On Nov. 7, 2018, Rick Silva was editor of the Paradise Post, a twice-weekly newspaper that for 74 years had served the residents and businesses on the Ridge. By the end of the next day, Nov. 8, Silva was editor of a newspaper serving a town that, because of the Camp Fire, had no residents—and, thus, no readers.
At 6:30 on the morning of the fire, Silva was awakened when his phone signaled receipt of a tweet. It advised him that a fire had broken out in the Feather River Canyon and was moving toward Paradise.
He dressed and raced to the offices of the Chico Enterprise-Record, where for the last several years, since the closure of the Post’s Paradise offices, its small editorial staff had shared work space with their E-R colleagues. (The publications are among several Sacramento Valley newspapers, including the Oroville Mercury-Register and the Red Bluff Daily News, owned by MediaNews Group, which also owns the Bay Area News Group.)
The newsroom was buzzing. Everybody sensed that this story was huge—bigger even than the 2017 Oroville Dam spillway story, which chronicled the evacuation of more than 180,000 people under threat of dam collapse.
Of all the people gathered at the E-R that morning, none was as strongly connected to the Paradise community as Silva. Back in 1994, freshly graduated from Chico State, he had applied for a sports reporting job at the Post. Much to his surprise, he got it. He’s since worked there for 25 years, 17 of them as editor.
He’d covered Paradise-area fires before, most notably the Humboldt Fire of 2008. Determined to get as close as possible to the blaze, Silva had gotten lost in the smoky darkness and begun to think he was done for when two Paradise residents stepped out of the murk and directed him to Chico. “I was so unprepared for that fire,” he said, lamenting especially the lack of a gas mask.
In 2008, the Post’s editorial staff numbered 11 and was housed in a large building on Clark Road in Paradise. By the time of the Camp Fire, however, budget cuts had made the paper a shadow of its former self. Its editorial staff was down to just two people—Silva and reporter Amanda Hovik—and the whole operation had been moved to Chico.
Fortunately, they weren’t alone in covering the Camp Fire. E-R reporters and editors pitched in, and crews from the Bay Area News Group arrived to help out. Their work was invaluable. “There’s no way we would have been able to do what we did without their help,” Silva said.
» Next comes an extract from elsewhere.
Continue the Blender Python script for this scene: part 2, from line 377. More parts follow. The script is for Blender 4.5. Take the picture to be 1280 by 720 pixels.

For his part, Silva took advantage of his media access and spent nearly a week driving around Paradise with a video camera, documenting the disaster and posting the videos on YouTube and his Facebook page. He helped hundreds of people learn the fate of their homes—those he could find, that is. Landmarks and street signs, like everything else, were burned beyond recognition. He also accumulated more than 3,000 new Facebook friends.
Since the fire, a kind of new normal has settled in at the Post. The staff—since Hovik left, it’s mostly Silva, though he does get some backup from the E-R and other sister papers—has had to learn how to put out a newspaper in a town that has almost no residents. To that end, they made one especially smart decision: to insert a four-page version of the Post into the E-R twice a week, on Wednesdays and Saturdays.
It’s an unconventional distribution system, but it has attracted subscribers and even a few advertisers, giving the Post a new, if fragile, lease on life.
As for Rick Silva, these days he’s not only the Post’s editor, he’s also its staff reporter, covering meetings of the Town Council, the Paradise Irrigation District and the school board as these entities struggle to bring their town back to life.
He is determined to keep the Post alive to benefit the people of Paradise, whom he knows so well. “The last thing I want to be,” he said, “is the last editor of the Paradise Post.”